A bunch of things lately have really got me thinking about what human qualities can and cannot be digitized. (This is inbetween more mundane tasks like shopping for winter tires. I’ll bet Greek philosophers didn’t have to shop for winter tires right in the middle of theorizing. Geez.)

Here’s a list of things that cannot be digitized:
* Sensation. Many people have been working on this for decades — vision, voice reco, smell, tactile, taste — with slow progress. I do think this will eventually be cracked for many practical applications. But not all?

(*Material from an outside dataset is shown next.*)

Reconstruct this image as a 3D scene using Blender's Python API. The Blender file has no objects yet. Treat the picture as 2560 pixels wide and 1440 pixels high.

* Aesthetic appreciation, e.g. of art, music, sunset, poetry, that sound you hear in sea shells
* Emotion
* Creativity
* Dialog. Remember Eliza? I wonder what the state of the art is now. Not much better I’ll bet, because you need…
* Understanding of context. Surely there is a shorter word for this concept? Lack of contextual comprehension is the reason voice recognition is stuck at 95%.
* Consciousness. Although reading wikipedia’s definition, I think humans are losing ground to machines on some aspects of consciousness. [5 minutes pass….] Wow, it’s worth reading that definition and just spending a few minutes clicking the outbound links from it.

So we still have some high ground on the algorithms. But the list is disconcertingly short! And it isn’t normalized; “consciousness” seems like it subsumes so many other things. What have I missed? Help me make a better list, or point me to someone who already has.